MATHIEU QUENIN, 21 ANS, VITICULTEUR, SIGNATAIRE DU BAIL DU CELLIER DE GASPARD (VAR) « Une bonne opération pour tous »

« Je viens de signer un bail de 7 ha, dont 50 % en AOP Côtes de Provence, avec ma coopérative. Je vais pouvoir m'installer sur ces vignes. Le montant de mon fermage n'est pas majoré, mais les modalités du bail stipulent qu'il pourra l'être si je quitte la coopérative. Il en est de même pour le pas-de-porte. C'est logique que la coopérative prenne des garanties. C'est une bonne opération pour tout le monde. Ce bail me permet de m'installer et la coopérative conserve 7 ha d'approvisionnement. À terme, j'aimerais pouvoir racheter ces terres. »

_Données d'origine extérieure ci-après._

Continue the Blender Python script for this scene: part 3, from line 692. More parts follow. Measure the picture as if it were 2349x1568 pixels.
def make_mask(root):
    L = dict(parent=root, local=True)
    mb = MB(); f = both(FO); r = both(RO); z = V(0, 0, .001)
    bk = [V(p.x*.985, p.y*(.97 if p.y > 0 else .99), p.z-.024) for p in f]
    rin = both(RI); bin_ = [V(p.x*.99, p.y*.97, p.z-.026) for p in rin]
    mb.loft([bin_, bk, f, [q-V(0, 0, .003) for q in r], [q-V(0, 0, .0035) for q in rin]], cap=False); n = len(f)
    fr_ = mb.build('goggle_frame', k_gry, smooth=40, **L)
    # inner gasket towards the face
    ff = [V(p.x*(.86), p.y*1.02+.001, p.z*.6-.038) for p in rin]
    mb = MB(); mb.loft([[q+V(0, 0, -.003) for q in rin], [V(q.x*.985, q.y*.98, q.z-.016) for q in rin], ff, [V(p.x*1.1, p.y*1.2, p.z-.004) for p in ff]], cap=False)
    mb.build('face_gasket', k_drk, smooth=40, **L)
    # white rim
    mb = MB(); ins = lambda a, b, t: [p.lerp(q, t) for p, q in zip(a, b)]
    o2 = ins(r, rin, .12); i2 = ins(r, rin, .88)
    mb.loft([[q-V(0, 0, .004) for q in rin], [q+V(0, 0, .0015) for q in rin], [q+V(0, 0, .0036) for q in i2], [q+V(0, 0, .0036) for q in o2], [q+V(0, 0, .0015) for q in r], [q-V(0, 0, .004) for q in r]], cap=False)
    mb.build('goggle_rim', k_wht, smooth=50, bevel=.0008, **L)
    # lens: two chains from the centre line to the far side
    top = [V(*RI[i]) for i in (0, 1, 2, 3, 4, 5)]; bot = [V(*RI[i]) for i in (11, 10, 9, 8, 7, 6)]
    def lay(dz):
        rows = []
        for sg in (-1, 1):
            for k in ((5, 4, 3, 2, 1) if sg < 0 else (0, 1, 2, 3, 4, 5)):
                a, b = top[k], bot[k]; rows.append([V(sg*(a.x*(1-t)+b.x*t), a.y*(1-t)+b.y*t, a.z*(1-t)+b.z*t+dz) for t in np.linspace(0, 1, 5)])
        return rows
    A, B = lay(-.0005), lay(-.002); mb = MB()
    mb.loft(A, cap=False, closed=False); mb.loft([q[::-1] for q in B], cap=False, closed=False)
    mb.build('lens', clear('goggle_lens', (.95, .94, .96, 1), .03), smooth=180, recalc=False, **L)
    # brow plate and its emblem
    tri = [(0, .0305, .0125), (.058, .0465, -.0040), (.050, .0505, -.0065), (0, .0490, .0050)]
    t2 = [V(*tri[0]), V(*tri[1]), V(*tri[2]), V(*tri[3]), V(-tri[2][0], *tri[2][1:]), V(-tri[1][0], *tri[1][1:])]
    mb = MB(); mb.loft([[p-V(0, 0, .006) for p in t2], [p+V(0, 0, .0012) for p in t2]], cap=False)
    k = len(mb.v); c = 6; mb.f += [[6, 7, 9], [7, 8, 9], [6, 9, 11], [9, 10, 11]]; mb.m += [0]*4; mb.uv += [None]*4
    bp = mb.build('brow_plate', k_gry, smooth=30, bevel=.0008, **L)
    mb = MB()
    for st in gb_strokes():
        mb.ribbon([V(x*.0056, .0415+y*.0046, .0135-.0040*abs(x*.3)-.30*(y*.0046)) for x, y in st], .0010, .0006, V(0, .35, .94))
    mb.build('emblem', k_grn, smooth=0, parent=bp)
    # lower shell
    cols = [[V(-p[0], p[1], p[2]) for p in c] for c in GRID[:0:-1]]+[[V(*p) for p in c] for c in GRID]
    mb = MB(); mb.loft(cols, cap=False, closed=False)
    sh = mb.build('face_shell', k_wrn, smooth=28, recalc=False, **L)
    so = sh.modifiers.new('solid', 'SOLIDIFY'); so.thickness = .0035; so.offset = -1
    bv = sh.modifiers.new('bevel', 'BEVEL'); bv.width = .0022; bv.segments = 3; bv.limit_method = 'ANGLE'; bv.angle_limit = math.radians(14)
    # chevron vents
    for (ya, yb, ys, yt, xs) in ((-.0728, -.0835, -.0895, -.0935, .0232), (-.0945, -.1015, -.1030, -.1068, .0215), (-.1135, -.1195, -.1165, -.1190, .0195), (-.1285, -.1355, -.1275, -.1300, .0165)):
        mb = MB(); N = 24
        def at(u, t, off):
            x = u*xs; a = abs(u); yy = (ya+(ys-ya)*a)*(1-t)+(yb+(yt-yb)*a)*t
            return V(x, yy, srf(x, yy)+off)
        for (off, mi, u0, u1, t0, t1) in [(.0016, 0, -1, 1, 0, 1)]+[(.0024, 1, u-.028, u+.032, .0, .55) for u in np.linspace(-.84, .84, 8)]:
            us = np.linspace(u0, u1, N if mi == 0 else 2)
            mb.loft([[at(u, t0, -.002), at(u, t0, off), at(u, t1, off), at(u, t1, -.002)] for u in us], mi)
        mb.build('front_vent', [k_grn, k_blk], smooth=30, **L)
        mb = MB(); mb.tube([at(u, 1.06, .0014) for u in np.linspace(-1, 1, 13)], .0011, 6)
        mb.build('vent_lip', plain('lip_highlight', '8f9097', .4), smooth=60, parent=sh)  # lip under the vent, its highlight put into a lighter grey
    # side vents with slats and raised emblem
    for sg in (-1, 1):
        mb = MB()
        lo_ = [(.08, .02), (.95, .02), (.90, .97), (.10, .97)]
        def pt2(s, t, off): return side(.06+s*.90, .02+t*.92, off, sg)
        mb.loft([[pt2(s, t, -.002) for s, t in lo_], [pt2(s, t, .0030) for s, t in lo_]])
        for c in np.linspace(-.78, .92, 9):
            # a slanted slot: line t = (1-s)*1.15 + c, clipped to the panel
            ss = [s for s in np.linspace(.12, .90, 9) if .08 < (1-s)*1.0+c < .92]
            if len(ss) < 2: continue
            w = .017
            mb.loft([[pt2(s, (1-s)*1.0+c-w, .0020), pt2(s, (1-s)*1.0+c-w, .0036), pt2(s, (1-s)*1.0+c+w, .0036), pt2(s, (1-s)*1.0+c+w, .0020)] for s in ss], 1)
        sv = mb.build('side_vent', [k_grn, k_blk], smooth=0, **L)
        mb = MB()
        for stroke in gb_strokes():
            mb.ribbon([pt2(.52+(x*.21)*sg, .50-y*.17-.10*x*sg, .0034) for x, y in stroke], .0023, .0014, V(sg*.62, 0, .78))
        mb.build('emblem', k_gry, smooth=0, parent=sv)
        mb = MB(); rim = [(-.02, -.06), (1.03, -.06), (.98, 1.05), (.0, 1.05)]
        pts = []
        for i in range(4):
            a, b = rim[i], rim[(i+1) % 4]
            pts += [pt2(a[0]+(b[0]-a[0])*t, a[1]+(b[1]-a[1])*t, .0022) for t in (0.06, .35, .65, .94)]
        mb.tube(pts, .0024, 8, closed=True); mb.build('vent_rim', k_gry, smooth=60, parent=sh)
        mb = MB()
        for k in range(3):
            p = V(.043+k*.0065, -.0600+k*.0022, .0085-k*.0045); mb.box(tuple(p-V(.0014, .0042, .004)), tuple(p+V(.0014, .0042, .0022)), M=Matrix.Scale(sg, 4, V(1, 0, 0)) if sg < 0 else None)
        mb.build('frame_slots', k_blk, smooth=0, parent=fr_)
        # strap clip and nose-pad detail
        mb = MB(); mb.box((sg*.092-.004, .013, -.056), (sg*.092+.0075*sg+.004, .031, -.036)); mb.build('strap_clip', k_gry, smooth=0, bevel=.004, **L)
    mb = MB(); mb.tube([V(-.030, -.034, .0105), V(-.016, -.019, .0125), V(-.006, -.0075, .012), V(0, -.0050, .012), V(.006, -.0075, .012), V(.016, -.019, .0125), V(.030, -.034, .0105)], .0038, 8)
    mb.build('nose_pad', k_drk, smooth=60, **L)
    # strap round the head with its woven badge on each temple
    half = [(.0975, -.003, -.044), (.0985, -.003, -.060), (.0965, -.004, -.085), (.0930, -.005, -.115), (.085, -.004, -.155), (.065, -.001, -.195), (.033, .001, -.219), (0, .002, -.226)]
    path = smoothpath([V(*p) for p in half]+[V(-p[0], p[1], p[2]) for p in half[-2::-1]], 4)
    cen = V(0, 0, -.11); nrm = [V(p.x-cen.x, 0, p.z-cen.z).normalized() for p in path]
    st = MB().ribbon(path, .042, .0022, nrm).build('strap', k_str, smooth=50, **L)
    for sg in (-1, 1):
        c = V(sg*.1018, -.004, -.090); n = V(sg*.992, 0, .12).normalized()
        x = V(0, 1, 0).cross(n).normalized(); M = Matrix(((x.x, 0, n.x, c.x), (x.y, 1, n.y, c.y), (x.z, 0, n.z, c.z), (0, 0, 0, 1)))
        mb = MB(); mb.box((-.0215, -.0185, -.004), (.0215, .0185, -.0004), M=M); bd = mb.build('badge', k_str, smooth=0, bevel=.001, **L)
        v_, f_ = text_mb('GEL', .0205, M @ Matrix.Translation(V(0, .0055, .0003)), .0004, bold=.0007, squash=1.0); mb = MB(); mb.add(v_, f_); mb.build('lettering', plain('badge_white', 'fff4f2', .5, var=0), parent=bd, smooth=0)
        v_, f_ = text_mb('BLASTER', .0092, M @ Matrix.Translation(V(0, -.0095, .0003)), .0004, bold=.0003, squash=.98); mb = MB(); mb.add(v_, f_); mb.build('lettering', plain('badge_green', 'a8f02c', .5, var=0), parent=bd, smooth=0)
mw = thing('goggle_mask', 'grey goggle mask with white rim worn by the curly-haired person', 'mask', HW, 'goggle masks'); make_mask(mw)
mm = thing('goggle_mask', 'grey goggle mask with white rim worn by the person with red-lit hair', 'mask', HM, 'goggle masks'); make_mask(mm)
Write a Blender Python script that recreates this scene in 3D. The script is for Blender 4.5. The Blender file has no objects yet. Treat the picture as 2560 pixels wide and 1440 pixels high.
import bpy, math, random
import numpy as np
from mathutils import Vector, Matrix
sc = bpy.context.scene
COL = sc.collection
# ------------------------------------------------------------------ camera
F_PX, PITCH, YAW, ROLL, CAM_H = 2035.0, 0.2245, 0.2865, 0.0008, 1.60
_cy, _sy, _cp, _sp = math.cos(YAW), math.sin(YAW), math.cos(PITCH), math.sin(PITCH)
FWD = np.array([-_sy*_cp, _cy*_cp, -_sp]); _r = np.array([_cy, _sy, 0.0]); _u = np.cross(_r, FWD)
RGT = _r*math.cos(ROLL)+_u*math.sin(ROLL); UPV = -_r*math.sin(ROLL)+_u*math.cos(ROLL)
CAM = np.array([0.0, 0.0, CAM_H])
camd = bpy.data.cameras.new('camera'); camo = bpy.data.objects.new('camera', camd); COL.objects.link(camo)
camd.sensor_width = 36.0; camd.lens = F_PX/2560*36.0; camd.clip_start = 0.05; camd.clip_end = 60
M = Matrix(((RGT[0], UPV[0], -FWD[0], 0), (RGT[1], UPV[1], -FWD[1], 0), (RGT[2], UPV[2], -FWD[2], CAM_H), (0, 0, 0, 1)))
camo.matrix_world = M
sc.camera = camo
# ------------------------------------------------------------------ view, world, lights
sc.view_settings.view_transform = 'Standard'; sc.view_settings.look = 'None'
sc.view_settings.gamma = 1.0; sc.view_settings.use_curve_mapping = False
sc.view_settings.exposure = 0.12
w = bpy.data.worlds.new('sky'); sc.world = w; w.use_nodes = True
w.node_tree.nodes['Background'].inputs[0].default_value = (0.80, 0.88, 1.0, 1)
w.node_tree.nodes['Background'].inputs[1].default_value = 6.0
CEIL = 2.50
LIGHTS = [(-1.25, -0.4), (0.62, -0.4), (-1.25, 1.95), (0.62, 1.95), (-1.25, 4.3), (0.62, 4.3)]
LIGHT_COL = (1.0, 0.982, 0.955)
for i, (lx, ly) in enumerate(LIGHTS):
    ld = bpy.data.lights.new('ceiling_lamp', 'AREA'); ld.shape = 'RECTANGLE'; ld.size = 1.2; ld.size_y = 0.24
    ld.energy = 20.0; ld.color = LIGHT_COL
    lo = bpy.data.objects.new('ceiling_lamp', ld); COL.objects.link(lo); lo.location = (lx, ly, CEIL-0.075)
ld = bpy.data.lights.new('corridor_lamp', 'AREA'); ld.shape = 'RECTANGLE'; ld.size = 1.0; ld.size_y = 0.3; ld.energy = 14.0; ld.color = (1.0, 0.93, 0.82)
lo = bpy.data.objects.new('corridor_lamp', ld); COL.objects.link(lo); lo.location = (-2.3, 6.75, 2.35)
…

Un bail avec plusieurs particularités

Bien que soumis au statut du fermage, le bail cessible comporte quelques spécificités :

- Sa durée minimale est de dix-huit ans, alors que les baux classiques peuvent être signés pour une période minimale de neuf ans.

- Au terme des 18 ans, le bailleur peut mettre fin au bail sous réserve de délivrer son congé dix mois avant l'échéance, sans avoir à motiver sa décision mais en indemnisant le fermier.

- La cession du bail ne nécessite pas l'autorisation du bailleur. Seule obligation pour le preneur : il doit notifier la cession par lettre recommandée avec accusé de réception, précisant l'identité du nouveau preneur et la date de cession.

- Le propriétaire peut réclamer un pas-de-porte, dont les modalités de calcul doivent être mentionnées dans le bail.